En las posiciones oficiales de sus estatutos, el Partido Libertario de EEUU –el tercero del país- condensaría mi punto de vista:
«La orientación sexual, la preferencia, el género o la identidad de género no deberían tener impacto en el tratamiento de los individuos por el Gobierno, como en el actual matrimonio, en la custodia infantil, la adopción, la inmigración y las leyes de servicio militar. El Gobierno no tiene derecho a definir, permitir o restringir relaciones personales. Los adultos que consienten deberían ser libres de elegir sus propias prácticas sexuales y sus relaciones personales».

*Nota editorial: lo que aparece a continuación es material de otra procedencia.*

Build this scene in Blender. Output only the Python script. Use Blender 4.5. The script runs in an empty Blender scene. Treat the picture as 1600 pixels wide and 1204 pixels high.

Los libertarios no debemos cejar en pretender levantar muros lo más infranqueables posibles alrededor de nuestras comunidades y sociedades para mantenernos libres de la conquista y fagocitación del Gobierno. También en lo que respecta al matrimonio y nuestras relaciones interpersonales. Porque el verdadero avance no está en sustituir un Gobierno ‘discriminador’ por un Gobierno ‘inclusivo’, sino en pasar de aquél a un Gobierno neutral. Pues no se trata de igualdad para casarse, sino de libertad para casarse. Y donde hay Gobierno no puede haber libertad.